I have always been curious about whether readers have picked up on these associations. No one has ever made any comments. For me, the reader of The Freebie is invited to draw a connection between Billy’s musical compositions through all the real-world products of dubious use or social value (pretty well everything in the shops) right to internationally traded stocks and shares. See the almost off-hand remark about (Billy’s pal) Lucien Savage’s trade: the stocks he traded are “his cathode blips, his abstracts, his non-products; like an air traffic controller trading radar contacts.” Yes, and that little parenthetical remark in the story opens a window on how we produce, trade and consume under advanced capitalism.
I also tried to reinforce this idea with the motif of ‘non-’, which pops up all over. For example, “Billy […] laboriously explained that the cat he did not have had mistaken the big dog-eared memo pad on which he had not written the name and address of the place they were to meet for the big dog-eared Persian that had never lived next door — on which Billy’s cat would have certainly had a crush had they both existed …” (I’m also chuffed that I managed to use the descriptor ‘dog-eared’ twice in a sentence about cats.)
And then there is the name of the story, which gives Billy his family name: something for nothing — like Billy’s musical ambitions, like non-products, like the stock market.
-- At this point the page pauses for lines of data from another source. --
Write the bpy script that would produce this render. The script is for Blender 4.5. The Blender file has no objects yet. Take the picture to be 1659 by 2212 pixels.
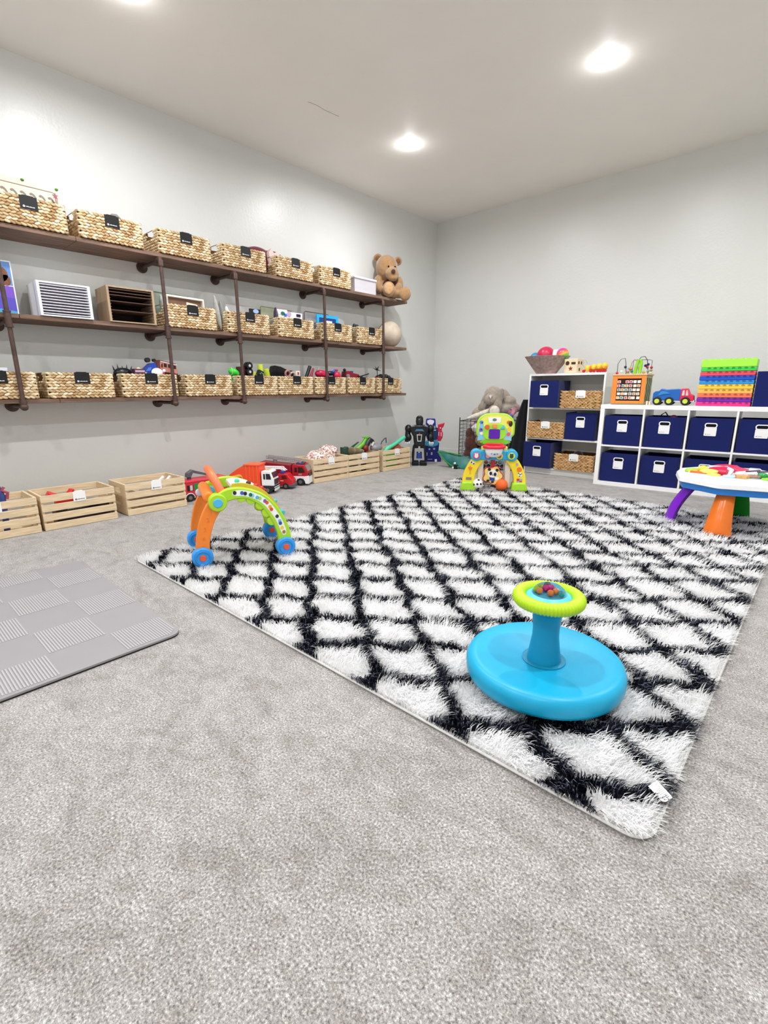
import bpy, math, random
import numpy as np
from mathutils import Matrix, Vector, Euler
S = bpy.context.scene
COL = S.collection
PI = math.pi
random.seed(7)
# ------------------------------------------------------------------ camera
IMG_W, IMG_H = 1659, 2212
F_PX = 1048.6252; PITCH = .2493; YAW = .7401; ROLL = -.0054
fw = Vector((-math.sin(YAW)*math.cos(PITCH), math.cos(YAW)*math.cos(PITCH), -math.sin(PITCH)))
rt = Vector((math.cos(YAW), math.sin(YAW), 0)); up = rt.cross(fw)
r2 = rt*math.cos(ROLL)+up*math.sin(ROLL); u2 = -rt*math.sin(ROLL)+up*math.cos(ROLL)
cam_data = bpy.data.cameras.new('camera'); cam = bpy.data.objects.new('camera', cam_data); COL.objects.link(cam)
CAM = Vector((4.3045, -5.7911, .93))
cam.matrix_world = Matrix(((r2.x, u2.x, -fw.x, CAM.x), (r2.y, u2.y, -fw.y, CAM.y), (r2.z, u2.z, -fw.z, CAM.z), (0, 0, 0, 1)))
cam_data.sensor_fit = 'VERTICAL'; cam_data.sensor_height = 24; cam_data.lens = F_PX/IMG_H*24
cam_data.clip_start = .05
S.camera = cam
# ------------------------------------------------------------------ world, light, exposure
w = bpy.data.worlds.new('room_world'); S.world = w; w.use_nodes = True
w.node_tree.nodes['Background'].inputs[0].default_value = (.9, .95, 1, 1)
w.node_tree.nodes['Background'].inputs[1].default_value = .0
S.view_settings.view_transform = 'Standard'; S.view_settings.look = 'None'
S.view_settings.exposure = .0; S.view_settings.gamma = 1
CEIL = 3.045
LIGHT_POWER = 27.4
HALO_POWER = 1.5
LIGHT_COL = (.99, 1, 1.025)
LIGHTS = [(x, y) for y in (-1.92, -4.33, -6.7) for x in (1.1, 2.8, 4.6)]
S.cycles.use_denoising = True; S.cycles.use_adaptive_sampling = True; S.cycles.adaptive_threshold = .03
S.cycles.max_bounces = 7; S.cycles.diffuse_bounces = 5; S.cycles.sample_clamp_indirect = 6

# ------------------------------------------------------------------ helpers
def hx(h):
    h = h.lstrip('#'); o = []
    for i in (0, 2, 4):
        c = int(h[i:i+2], 16)/255
        o.append(c/12.92 if c <= .04045 else ((c+.055)/1.055)**2.4)
    return (*o, 1)
MATS = {}
def mat(name, col='#888888', rough=.5, spec=.5, metal=0, var=0, vs=20, bump=0, bs=200, sheen=0, attr=False, trans=0, ior=1.45, emis=0, stretch=None, alpha=1, coat=0):
    if name in MATS: return MATS[name]
    m = bpy.data.materials.new(name); m.use_nodes = True; nt = m.node_tree; b = nt.nodes['Principled BSDF']
    b.inputs['Base Color'].default_value = hx(col); b.inputs['Roughness'].default_value = rough
    b.inputs['Specular IOR Level'].default_value = spec; b.inputs['Metallic'].default_value = metal
    b.inputs['Transmission Weight'].default_value = trans; b.inputs['IOR'].default_value = ior
    b.inputs['Sheen Weight'].default_value = sheen; b.inputs['Alpha'].default_value = alpha; b.inputs['Coat Weight'].default_value = coat
    if emis:
        b.inputs['Emission Color'].default_value = hx(col); b.inputs['Emission Strength'].default_value = emis
    tc = nt.nodes.new('ShaderNodeTexCoord'); mp = nt.nodes.new('ShaderNodeMapping'); nt.links.new(tc.outputs['Object'], mp.inputs[0])
    if stretch: mp.inputs['Scale'].default_value = stretch
    src = None
    if attr:
        a = nt.nodes.new('ShaderNodeAttribute'); a.attribute_name = 'Col'; src = a.outputs['Color']
    if var:
        n = nt.nodes.new('ShaderNodeTexNoise'); n.inputs['Scale'].default_value = vs; n.inputs['Detail'].default_value = 4
        nt.links.new(mp.outputs[0], n.inputs['Vector'])
        mr = nt.nodes.new('ShaderNodeMapRange'); mr.inputs[1].default_value = .3; mr.inputs[2].default_value = .7
        mr.inputs[3].default_value = 1-var; mr.inputs[4].default_value = 1+var*.4
        nt.links.new(n.outputs['Fac'], mr.inputs[0])
        mx = nt.nodes.new('ShaderNodeMix'); mx.data_type = 'RGBA'; mx.blend_type = 'MULTIPLY'; mx.inputs[0].default_value = 1
        if src: nt.links.new(src, mx.inputs[6])
        else: mx.inputs[6].default_value = hx(col)
        nt.links.new(mr.outputs[0], mx.inputs[7]); src = mx.outputs[2]
    if src: nt.links.new(src, b.inputs['Base Color'])
    if bump:
        n = nt.nodes.new('ShaderNodeTexNoise'); n.inputs['Scale'].default_value = bs; n.inputs['Detail'].default_value = 3
        nt.links.new(mp.outputs[0], n.inputs['Vector'])
        bp = nt.nodes.new('ShaderNodeBump'); bp.inputs['Strength'].default_value = bump; bp.inputs['Distance'].default_value = .002
        nt.links.new(n.outputs['Fac'], bp.inputs['Height']); nt.links.new(bp.outputs[0], b.inputs['Normal'])
    MATS[name] = m
    return m
def plastic(col, rough=.35):
    return mat('plastic_'+col.strip('#'), col, rough, .5, var=.04, vs=30, bump=.05, bs=400)
def fabric(col, sheen=.3, var=.12, bump=.5, bs=350):
    return mat('fabric_'+col.strip('#'), col, .9, .2, var=var, vs=40, bump=bump, bs=bs, sheen=sheen)
def plush(col):
    return mat('plush_'+col.strip('#'), col, .95, .15, var=.22, vs=35, bump=.9, bs=260, sheen=.6)
def R(d): return math.radians(d)

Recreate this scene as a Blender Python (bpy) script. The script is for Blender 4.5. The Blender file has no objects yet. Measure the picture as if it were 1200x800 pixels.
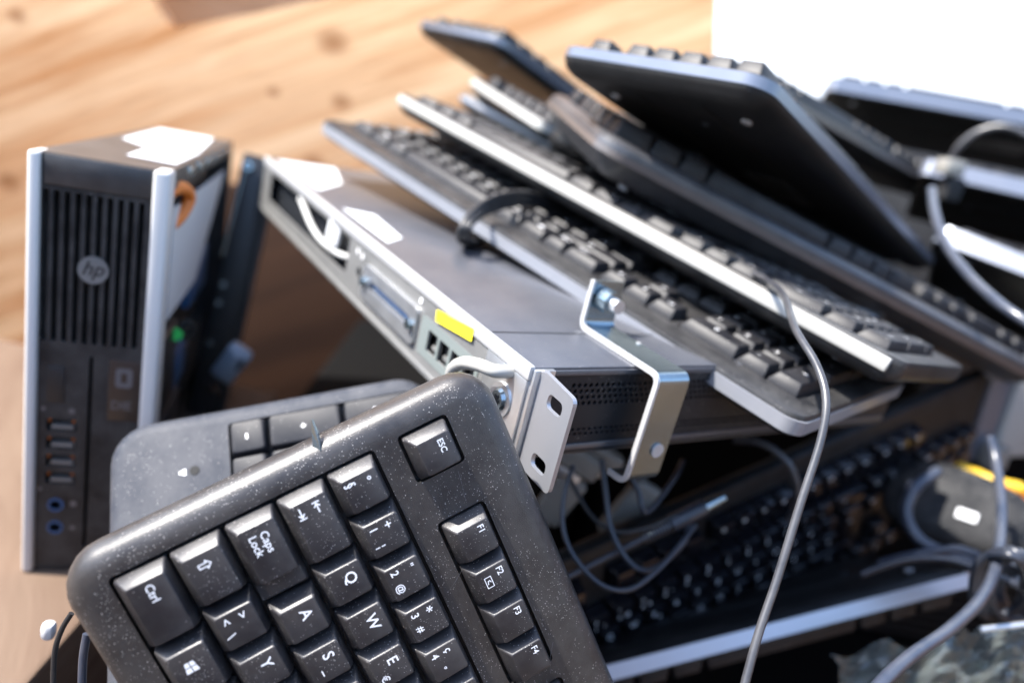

Notice that Billy has not acquired anything he has: the journalist calls him, not the other way round; his parents got his squat for him; he looks forward to a free lunch and free booze, and so on.
The Freebie was published in The London Magazine in July 2002, the second issue of its re-launch that year. The London Magazine (TLM) is a great place to first place a story. It goes back to the eighteenth century, has published the work of some very notable names, and the issue that included my story carried some work by Ben Okri.
I had actually forgotten I submitted the story to this magazine. After The Freebie went off in its big brown envelope I discovered that the magazine’s long-time and much respected editor Alan Ross had died and the magazine had ceased publication. This was utterly typical of my luck, I thought with appalling self pity and overlooking the death of a person, and forgot about it. Months later I got home from work to an email from TLM’s new editor Sebastian Barker saying that he very much liked The Freebie and was it OK if he used it? So I said no — OK, I said PLEEEEEEEEEEEEEEEZ. I pounded my feet of the floor and woo hoo-ed and hullaballoo-ed in jubilation and sprinted out the house to buy a celebratory bottle of wine and drank the whole thing without sharing with anyone.
According to Wikipedia, TLM’s notable contributors include: W. H. Auden, Frank Auerbach, Louis de Bernières, Bill Brandt, William S. Burroughs, Roy Campbell, Thomas Carlyle, Henry Cary, Charles Causley, John Clare, Hartley Coleridge, Allan Cunningham, Odysseus Elytis, Gavin Ewart, Lawrence Ferlinghetti, Roy Fuller, W. S. Graham, Nadine Gordimer, Bishop of Oxford Richard Harries, Tony Harrison, William Hazlitt, Thomas Hood, Ted Hughes, Leigh Hunt, Ruth Prawer Jhabvala, John Keats, Charles Lamb, Laurie Lee, Jack London, Louis MacNeice, Mary Russell Mitford, Paul Muldoon, Les Murray, Ben Okri, Harold Pinter, Sylvia Plath, Thomas de Quincey, Ethel Rolt Wheeler, Alan Ross, Richard Savage, John Scott, Iain Sinclair, Derek Walcott, Evelyn Waugh and William Wordsworth.
Yes, I have been included in a mag that published William S Burroughs, who I thought I was channeling when I embarked on the first draft of Weed (but emphatically not the later drafts).
Eventually, I submitted some more work to TLM and Sebastian Barker took the trouble to write by hand a note telling me it was “horrible”. He didn’t use it. And you are not seeing it.
OK. I have written way too much about The Freebie here. You’ll be so sick to death of hearing about it, you won’t want to read it. I’m off to blag a free drink.